DIRECTIONS FOR THIS TASK
Copy exactly the lines from the beginning of the data down to and including the line holding "random.seed(7)", without any pictures.

───── INFORMATION SUPPLIED ─────

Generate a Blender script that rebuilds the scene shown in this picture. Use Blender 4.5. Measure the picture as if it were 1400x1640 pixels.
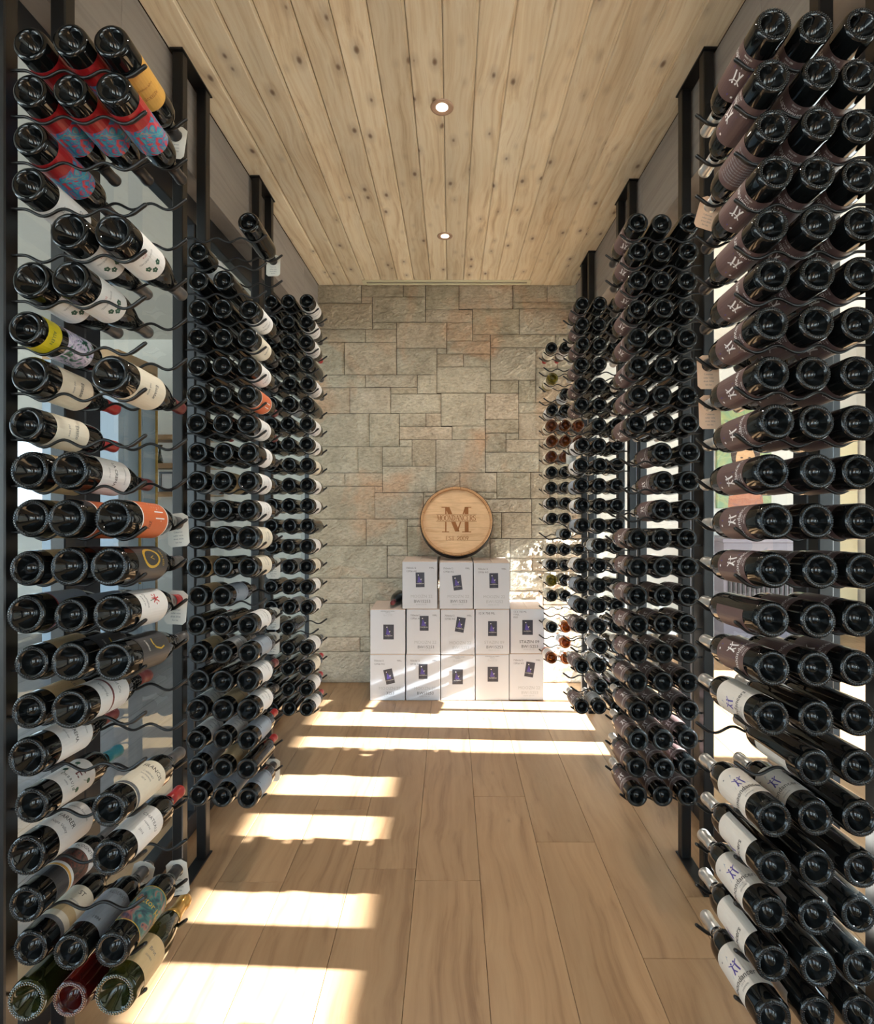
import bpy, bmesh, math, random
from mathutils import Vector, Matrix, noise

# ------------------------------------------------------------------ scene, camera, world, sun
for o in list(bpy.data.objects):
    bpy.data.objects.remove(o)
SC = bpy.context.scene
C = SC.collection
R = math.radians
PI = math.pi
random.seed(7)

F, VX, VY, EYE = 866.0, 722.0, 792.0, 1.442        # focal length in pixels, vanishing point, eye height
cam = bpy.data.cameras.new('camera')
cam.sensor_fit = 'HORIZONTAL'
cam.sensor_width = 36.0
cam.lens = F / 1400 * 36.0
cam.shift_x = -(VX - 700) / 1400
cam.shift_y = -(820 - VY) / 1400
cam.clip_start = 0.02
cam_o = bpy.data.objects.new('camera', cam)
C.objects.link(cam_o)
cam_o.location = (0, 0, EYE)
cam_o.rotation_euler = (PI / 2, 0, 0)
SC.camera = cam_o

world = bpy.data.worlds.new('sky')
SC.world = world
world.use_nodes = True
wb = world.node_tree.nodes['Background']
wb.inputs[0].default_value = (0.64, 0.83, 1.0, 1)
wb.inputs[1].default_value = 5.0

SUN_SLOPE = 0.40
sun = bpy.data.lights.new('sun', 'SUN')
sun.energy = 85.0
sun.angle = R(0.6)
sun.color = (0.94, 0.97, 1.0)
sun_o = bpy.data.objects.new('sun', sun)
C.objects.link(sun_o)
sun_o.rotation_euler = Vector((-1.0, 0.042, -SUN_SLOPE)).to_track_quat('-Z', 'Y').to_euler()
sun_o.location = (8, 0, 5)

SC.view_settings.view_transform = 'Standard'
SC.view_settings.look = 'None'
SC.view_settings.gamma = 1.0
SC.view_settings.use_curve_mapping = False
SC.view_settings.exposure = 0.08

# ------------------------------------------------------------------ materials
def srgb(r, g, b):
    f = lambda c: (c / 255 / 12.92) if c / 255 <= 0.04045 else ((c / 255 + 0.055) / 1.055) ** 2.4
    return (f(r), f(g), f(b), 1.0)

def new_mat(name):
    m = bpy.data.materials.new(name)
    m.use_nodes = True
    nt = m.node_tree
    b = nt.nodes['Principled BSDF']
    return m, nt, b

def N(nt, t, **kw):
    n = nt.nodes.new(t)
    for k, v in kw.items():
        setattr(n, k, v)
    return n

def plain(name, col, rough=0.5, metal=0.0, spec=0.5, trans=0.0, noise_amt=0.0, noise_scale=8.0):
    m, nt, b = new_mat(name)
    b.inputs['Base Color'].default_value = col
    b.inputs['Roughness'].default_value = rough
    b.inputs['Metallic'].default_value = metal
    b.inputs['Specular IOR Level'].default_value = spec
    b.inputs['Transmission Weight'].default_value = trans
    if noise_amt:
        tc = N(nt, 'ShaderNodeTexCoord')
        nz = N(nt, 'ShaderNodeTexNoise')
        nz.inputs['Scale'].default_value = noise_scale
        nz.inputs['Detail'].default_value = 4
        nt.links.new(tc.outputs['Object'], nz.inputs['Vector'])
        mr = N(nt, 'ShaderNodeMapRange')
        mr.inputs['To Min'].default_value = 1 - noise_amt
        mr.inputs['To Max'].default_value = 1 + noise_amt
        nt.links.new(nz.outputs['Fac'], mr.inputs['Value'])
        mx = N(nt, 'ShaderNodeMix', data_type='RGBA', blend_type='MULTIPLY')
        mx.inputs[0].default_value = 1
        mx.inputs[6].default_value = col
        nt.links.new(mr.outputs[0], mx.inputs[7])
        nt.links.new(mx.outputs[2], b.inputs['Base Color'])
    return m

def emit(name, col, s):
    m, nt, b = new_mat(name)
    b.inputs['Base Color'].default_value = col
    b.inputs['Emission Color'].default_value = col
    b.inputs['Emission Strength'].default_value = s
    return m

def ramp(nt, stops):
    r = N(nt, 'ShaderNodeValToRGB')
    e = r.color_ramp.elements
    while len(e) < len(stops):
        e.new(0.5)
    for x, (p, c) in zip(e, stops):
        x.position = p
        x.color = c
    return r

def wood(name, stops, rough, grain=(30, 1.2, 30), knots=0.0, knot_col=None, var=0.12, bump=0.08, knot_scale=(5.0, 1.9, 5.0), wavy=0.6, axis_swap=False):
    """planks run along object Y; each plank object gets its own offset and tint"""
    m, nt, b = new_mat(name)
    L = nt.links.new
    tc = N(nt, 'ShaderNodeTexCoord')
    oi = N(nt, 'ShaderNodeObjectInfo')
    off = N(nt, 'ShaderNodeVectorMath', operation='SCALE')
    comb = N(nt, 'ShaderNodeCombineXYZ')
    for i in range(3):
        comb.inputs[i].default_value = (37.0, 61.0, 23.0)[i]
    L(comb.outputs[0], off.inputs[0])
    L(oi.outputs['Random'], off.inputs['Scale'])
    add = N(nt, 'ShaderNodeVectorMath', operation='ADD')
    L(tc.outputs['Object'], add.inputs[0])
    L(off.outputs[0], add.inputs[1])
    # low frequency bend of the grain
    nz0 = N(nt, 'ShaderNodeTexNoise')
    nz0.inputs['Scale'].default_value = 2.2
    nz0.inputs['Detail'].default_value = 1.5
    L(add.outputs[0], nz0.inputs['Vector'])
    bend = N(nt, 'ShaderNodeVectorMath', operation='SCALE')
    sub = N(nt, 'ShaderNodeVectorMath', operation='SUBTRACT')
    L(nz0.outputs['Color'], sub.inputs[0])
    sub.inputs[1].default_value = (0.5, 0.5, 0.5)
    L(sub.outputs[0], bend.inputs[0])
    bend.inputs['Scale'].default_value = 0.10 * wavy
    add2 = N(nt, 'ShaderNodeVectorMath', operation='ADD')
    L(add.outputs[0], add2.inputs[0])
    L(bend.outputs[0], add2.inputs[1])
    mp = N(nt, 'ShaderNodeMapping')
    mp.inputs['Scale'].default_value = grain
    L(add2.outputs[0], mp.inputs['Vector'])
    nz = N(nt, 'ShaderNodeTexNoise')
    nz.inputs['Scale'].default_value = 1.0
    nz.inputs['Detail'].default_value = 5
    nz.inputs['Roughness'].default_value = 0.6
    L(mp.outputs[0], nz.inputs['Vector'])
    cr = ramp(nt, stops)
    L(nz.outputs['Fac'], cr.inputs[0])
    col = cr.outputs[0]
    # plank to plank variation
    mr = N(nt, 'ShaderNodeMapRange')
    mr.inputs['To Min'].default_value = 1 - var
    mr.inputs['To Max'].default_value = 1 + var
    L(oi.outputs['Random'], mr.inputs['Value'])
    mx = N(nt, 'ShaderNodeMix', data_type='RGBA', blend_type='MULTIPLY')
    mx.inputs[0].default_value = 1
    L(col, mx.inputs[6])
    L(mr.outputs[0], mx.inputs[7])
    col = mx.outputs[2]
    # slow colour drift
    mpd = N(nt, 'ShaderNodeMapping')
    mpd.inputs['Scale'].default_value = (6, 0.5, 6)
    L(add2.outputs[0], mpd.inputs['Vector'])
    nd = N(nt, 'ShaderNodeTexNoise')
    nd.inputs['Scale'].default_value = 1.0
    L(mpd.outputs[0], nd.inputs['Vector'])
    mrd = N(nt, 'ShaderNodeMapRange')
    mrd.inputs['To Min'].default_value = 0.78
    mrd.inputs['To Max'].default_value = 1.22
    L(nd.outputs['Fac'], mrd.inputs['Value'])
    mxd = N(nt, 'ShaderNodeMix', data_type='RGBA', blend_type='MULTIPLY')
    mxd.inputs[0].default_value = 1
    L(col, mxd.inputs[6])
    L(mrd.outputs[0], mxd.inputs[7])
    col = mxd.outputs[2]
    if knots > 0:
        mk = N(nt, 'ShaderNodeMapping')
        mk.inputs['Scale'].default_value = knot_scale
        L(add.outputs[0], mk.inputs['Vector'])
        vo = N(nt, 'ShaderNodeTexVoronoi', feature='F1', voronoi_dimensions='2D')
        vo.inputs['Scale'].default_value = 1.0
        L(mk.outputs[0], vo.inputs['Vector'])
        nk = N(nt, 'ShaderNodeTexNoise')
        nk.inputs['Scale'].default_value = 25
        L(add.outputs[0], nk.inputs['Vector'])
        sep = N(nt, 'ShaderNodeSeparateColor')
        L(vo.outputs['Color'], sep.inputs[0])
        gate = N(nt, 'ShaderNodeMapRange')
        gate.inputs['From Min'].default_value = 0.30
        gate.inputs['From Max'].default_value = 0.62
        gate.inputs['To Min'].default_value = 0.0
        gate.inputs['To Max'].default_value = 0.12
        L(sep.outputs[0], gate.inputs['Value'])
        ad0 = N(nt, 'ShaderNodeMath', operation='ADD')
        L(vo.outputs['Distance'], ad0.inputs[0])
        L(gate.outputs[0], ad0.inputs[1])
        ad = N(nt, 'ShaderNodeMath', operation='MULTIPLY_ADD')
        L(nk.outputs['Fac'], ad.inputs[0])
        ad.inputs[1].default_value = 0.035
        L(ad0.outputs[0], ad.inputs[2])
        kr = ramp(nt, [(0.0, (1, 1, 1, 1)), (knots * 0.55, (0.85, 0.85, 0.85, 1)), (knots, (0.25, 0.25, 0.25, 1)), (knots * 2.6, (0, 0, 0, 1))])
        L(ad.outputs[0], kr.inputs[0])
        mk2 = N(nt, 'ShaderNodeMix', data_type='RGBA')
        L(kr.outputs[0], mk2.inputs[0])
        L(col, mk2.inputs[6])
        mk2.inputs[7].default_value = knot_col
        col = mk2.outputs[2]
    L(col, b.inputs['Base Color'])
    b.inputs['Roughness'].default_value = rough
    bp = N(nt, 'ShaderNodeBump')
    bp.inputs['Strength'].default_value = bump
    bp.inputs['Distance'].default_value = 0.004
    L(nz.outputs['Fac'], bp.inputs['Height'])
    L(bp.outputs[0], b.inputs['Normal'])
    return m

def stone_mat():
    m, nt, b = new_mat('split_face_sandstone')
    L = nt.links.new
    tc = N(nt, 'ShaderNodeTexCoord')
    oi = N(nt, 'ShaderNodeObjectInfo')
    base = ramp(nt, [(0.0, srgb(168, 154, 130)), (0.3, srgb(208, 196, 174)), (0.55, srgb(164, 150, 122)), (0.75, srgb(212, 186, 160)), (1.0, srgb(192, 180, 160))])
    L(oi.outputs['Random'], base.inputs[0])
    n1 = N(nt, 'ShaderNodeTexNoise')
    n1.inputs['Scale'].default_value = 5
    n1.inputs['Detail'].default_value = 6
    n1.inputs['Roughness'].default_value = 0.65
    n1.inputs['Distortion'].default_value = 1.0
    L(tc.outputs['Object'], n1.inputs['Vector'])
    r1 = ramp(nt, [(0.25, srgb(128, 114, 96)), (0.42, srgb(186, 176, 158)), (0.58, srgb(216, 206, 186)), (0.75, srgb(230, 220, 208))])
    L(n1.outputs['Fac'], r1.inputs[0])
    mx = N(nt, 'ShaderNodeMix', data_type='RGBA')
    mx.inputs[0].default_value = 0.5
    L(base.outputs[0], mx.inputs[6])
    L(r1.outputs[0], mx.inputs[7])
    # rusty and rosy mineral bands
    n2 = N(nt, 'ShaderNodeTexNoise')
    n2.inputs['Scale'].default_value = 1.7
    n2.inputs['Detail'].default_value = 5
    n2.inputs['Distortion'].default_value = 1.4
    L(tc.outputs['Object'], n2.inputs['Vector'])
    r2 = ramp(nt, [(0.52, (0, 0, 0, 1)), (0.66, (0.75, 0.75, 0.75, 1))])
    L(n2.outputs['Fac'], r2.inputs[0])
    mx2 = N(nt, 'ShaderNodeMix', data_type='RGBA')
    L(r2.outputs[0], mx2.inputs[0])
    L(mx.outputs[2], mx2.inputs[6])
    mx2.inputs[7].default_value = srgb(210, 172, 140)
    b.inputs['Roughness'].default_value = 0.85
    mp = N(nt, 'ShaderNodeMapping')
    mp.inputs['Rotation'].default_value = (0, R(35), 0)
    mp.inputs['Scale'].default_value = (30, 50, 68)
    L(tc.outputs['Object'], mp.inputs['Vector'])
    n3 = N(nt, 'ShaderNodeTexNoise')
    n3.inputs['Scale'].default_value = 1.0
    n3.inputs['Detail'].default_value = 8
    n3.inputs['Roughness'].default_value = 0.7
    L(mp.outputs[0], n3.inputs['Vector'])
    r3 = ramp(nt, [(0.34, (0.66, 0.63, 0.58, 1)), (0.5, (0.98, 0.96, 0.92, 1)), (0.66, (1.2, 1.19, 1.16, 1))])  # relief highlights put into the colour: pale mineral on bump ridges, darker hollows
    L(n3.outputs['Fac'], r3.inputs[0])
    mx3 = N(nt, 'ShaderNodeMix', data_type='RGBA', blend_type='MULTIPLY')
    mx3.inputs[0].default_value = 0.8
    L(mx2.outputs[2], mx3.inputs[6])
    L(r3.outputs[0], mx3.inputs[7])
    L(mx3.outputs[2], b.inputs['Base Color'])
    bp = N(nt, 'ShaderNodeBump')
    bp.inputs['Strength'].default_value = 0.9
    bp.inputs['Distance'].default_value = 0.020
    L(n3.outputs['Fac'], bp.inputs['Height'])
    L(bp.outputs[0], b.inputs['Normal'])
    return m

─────

FINAL RESULT
Generate a Blender script that rebuilds the scene shown in this picture. Use Blender 4.5. Measure the picture as if it were 1400x1640 pixels.
import bpy, bmesh, math, random
from mathutils import Vector, Matrix, noise

# ------------------------------------------------------------------ scene, camera, world, sun
for o in list(bpy.data.objects):
    bpy.data.objects.remove(o)
SC = bpy.context.scene
C = SC.collection
R = math.radians
PI = math.pi
random.seed(7)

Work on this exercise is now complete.